As we shared in a recent blog post, The Teaching Matters Network for School Improvement (NSI) is a community of 16 NYC middle schools (spread across 11 of NYC’s districts) working together to ensure all students are prepared for high school and beyond, through the integration of culturally responsive-sustaining practices and continuous improvement methods.
The NSI seeks to amplify student voices, listening carefully to these ultimate stakeholders in our work to inform our learnings and plans for improvement. One way that we engage student perspectives is through periodically administering a research-based, validated student survey from Panorama Education (developed in partnership with the Harvard Graduate School of Education), to engage student voice directly on the extent to which classrooms are culturally responsive and sustaining, a key aspect of our working theory of improvement. Students provide feedback on six topics including: rigorous expectations, teacher-student relationships, cultural awareness and action, valuing of subject area, classroom belonging, and classroom engagement. We then analyze that data to understand where there are “bright spots” or positive outliers that we can learn from, whose results are significantly above the typical performance of the network as a whole.

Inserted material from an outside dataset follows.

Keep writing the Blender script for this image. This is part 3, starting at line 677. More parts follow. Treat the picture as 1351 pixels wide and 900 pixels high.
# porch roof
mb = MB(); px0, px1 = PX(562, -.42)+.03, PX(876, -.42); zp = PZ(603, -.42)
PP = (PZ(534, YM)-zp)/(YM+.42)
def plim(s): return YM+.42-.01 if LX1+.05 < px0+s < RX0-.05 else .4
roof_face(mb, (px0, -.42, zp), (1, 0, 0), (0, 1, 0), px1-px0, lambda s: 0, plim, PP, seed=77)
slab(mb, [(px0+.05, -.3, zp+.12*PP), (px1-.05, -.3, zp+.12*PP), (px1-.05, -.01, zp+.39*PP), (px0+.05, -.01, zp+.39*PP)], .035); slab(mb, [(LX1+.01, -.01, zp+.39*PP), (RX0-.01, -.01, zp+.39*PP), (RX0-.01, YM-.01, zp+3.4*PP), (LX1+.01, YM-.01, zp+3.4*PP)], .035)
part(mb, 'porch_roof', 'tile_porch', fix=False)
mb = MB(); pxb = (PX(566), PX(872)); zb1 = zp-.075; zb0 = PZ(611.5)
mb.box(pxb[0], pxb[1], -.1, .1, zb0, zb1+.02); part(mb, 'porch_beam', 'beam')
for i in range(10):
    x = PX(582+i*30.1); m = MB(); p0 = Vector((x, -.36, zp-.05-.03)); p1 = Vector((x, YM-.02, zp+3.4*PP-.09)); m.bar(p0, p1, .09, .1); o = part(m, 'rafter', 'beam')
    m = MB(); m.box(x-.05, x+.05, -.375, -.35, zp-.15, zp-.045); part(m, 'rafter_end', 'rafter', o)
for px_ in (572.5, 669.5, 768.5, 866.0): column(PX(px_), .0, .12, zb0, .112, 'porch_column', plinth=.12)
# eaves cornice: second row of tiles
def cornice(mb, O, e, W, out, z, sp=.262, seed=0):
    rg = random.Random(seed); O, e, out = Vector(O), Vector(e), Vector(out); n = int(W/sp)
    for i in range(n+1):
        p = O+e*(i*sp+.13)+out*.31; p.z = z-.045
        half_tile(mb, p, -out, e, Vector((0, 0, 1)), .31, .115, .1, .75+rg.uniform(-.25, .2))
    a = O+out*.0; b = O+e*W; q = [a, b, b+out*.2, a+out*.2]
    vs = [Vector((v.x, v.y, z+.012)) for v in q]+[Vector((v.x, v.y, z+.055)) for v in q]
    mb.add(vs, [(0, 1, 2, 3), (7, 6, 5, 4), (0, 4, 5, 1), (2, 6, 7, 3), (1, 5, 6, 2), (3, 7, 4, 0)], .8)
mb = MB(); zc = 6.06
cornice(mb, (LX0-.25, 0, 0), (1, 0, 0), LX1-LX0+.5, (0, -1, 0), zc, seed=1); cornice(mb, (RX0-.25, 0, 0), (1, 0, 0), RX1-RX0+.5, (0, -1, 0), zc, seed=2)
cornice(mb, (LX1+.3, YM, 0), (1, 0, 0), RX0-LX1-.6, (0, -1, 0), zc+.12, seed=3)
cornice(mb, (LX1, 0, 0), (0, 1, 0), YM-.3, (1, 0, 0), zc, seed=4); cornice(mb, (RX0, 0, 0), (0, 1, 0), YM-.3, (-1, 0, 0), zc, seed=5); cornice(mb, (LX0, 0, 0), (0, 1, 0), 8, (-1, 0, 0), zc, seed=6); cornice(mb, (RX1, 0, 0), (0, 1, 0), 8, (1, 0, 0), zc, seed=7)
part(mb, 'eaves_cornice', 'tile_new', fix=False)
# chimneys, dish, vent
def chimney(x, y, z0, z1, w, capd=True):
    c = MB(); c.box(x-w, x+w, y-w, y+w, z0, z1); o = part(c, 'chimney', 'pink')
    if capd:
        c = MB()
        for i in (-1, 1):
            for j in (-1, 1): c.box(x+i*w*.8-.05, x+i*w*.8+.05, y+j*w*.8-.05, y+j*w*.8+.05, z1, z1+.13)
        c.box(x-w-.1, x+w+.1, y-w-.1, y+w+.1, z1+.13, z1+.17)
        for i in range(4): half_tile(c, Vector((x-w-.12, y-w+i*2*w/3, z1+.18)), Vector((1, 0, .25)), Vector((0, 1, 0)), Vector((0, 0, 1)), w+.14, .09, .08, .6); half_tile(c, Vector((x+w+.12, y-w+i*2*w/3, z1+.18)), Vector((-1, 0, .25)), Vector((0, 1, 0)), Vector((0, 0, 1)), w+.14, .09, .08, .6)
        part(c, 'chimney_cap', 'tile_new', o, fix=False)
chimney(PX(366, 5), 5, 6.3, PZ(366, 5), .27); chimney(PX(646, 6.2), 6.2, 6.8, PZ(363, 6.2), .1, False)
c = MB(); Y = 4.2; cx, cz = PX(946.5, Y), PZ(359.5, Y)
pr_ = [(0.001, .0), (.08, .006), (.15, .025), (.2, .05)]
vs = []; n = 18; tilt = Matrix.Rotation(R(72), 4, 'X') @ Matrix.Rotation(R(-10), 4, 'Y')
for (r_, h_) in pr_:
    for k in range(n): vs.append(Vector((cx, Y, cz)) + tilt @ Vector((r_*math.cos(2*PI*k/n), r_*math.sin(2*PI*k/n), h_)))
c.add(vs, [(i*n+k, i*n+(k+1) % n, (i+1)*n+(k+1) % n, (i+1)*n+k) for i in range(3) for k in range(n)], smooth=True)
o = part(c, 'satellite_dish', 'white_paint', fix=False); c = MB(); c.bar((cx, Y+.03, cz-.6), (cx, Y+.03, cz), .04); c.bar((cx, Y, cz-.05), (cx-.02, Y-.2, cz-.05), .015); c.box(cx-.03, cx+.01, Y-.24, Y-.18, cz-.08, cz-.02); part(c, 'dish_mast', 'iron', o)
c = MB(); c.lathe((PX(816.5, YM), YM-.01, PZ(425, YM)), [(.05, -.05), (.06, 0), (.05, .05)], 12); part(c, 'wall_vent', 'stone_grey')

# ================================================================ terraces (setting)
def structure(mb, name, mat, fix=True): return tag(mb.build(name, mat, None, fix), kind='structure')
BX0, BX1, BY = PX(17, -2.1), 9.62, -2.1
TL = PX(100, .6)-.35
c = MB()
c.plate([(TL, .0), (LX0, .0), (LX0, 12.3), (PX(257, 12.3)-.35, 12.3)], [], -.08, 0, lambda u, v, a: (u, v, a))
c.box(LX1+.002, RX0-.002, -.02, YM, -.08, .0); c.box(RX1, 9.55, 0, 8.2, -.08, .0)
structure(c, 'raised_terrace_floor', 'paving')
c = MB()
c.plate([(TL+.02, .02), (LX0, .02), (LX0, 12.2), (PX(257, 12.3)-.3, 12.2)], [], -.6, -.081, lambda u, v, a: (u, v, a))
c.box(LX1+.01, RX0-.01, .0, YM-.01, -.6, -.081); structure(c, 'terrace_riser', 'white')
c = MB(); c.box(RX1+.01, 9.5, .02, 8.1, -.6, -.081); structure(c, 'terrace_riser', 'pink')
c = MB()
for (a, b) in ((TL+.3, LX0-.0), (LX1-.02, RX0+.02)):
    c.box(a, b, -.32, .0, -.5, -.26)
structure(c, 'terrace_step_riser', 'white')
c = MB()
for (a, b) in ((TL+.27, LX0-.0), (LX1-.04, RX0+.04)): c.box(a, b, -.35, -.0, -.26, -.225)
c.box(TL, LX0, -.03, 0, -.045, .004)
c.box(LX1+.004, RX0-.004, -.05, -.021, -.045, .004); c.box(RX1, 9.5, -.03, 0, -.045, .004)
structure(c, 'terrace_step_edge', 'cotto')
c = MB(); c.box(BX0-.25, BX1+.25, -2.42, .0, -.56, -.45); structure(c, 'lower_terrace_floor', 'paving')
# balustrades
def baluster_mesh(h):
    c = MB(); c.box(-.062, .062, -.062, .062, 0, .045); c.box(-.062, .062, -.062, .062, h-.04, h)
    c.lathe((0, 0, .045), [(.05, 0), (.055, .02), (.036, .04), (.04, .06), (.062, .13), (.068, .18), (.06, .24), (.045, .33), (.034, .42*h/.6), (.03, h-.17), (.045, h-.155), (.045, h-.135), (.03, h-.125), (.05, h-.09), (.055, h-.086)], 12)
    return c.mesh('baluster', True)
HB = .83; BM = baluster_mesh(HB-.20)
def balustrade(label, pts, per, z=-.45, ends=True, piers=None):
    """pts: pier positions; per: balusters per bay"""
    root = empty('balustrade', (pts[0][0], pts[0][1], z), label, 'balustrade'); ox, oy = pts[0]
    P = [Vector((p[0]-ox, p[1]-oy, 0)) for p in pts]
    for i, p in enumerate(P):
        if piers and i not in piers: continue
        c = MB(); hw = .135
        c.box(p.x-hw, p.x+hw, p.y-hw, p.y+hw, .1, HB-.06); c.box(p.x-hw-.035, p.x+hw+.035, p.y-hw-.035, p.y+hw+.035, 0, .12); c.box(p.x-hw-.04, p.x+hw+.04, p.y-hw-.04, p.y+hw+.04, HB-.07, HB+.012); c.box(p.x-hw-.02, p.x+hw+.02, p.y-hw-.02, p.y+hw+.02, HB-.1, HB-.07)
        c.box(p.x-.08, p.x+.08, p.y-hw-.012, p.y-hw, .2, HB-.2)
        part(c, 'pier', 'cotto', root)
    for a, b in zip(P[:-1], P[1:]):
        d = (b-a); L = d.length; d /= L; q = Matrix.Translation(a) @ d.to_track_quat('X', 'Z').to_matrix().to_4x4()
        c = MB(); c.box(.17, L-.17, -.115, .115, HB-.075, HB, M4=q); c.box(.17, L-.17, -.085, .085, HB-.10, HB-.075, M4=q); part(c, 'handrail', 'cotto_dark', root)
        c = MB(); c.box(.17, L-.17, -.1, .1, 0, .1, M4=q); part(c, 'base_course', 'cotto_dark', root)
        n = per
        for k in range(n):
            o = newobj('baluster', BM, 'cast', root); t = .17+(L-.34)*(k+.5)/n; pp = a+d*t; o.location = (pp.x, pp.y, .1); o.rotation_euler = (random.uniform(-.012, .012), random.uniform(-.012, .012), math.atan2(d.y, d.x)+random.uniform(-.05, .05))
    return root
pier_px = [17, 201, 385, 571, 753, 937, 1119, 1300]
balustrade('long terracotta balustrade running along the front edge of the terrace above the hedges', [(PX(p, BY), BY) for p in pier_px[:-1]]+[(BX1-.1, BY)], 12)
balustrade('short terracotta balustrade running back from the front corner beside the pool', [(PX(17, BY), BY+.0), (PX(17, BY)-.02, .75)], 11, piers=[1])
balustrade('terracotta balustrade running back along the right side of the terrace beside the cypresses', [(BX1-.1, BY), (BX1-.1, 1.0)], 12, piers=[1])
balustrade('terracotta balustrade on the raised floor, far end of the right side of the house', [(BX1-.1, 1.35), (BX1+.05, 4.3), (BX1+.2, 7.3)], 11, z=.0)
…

In this post, we present the story of PS/MS108, a middle school in East Harlem that is part of our NSI and was a positive outlier for the Cultural Awareness scale on our Fall 2021 Panorama student survey. We decided to visit and interview the principal and teachers leading this amazing work and share our findings with the network.
Watch our interview with Principal William Gladstone as our Network Director, Jacobē Bell, asks him about his school’s cultural awareness practices and their current change idea (the instructional practices they are testing to improve the classroom environment). Building off of their cultural awareness work, the 108 team is now testing a change idea that focuses on literacy skills.
Chapters
- 1:19 About Crew*
- 3:23 The hidden curriculum
- 4:47 The NSI work at MS 108
- 7:52 Cultivating Genius Protocol
*Crew refers to a class that meets twice a day for all students. The morning session lasts for 25 minutes and focuses on community and team building and life skills. For 30 minutes in the afternoon, students participate in a book club around a culturally responsive text. Classes are small with about 10 to 12 students per class. Learn more on EL Education’s website.
The Data Story
92% of its students responded positively to questions like:
- How often does this teacher encourage you to learn about people from different races, ethnicities, or cultures?
- When there are major news events related to race, how often does this teacher talk about them with students?
- How fairly does this teacher treat people from different races, ethnicities, or cultures?
Many students also filled out the open responses questions (which tend to get skipped over). Here’s how many responded to the question: “What is one thing that your teacher does that makes you feel like they understand you?” Here’s what we saw:
- Some version of “they listen to me” or “they talk to me” came up more than 50% of the over 100 answers
- Uses my proper pronouns
- Makes eye contact with me
- Knows what music I like
Here’s what the ELA teachers had to say about it when we asked what they were doing.
“We do book clubs and all the books we chose were ones where we really tried to touch on different cultures, different issues in society that they're dealing with, but also ones that they might not know about to open up their eyes a bit.” —Jennifer LaValle
“And they really like open discussions. In all of the ELA classes, we're having those discussions and letting their voices be heard. Let them say what they want to say. And then we do respond positively to them, or ask them more follow up questions, and we really let them just talk.” — Alyssa Somoano
“We, as humans, are naturally judgmental. We are aware of that and leave our judgment at the door. And I think that kids know that. And with the work that we do in CREW, in Book Club, and the discussions about the news and the outside world, I think kids really feel that.” —Michelle Velazquez
What's next for MS 108?
- 108 is scaling the ELA identity work to social studies and science teachers. They are exploring their own identities as teachers as well as those of their students.
- They are continuing to refine the Cultivating Genius protocol with ELA teachers.
Dive Deeper
Crew refers to a class that meets twice a day for all students. The morning session lasts for 25 minutes and focuses on community and team building and life skills. For 30 minutes in the afternoon, students participate in a book club around a culturally responsive text. Classes are small with about 10 to 12 students per class. Learn more on EL Education's website.
Principal Gladstone also referred to the team's current change idea - Cultivating Genius Protocol, which develops students’ speaking, listening, reading and writing skills simultaneously.
See the protocol in detail in their coach Dan Vazquez's post below.
Shout out to MS 108 ELA Teachers for pioneering great work on the "Cultivating Genius Protocol"--which hits speaking, listening, reading, and writing standards all in one. It's still a work in progress, but initial results are powerful.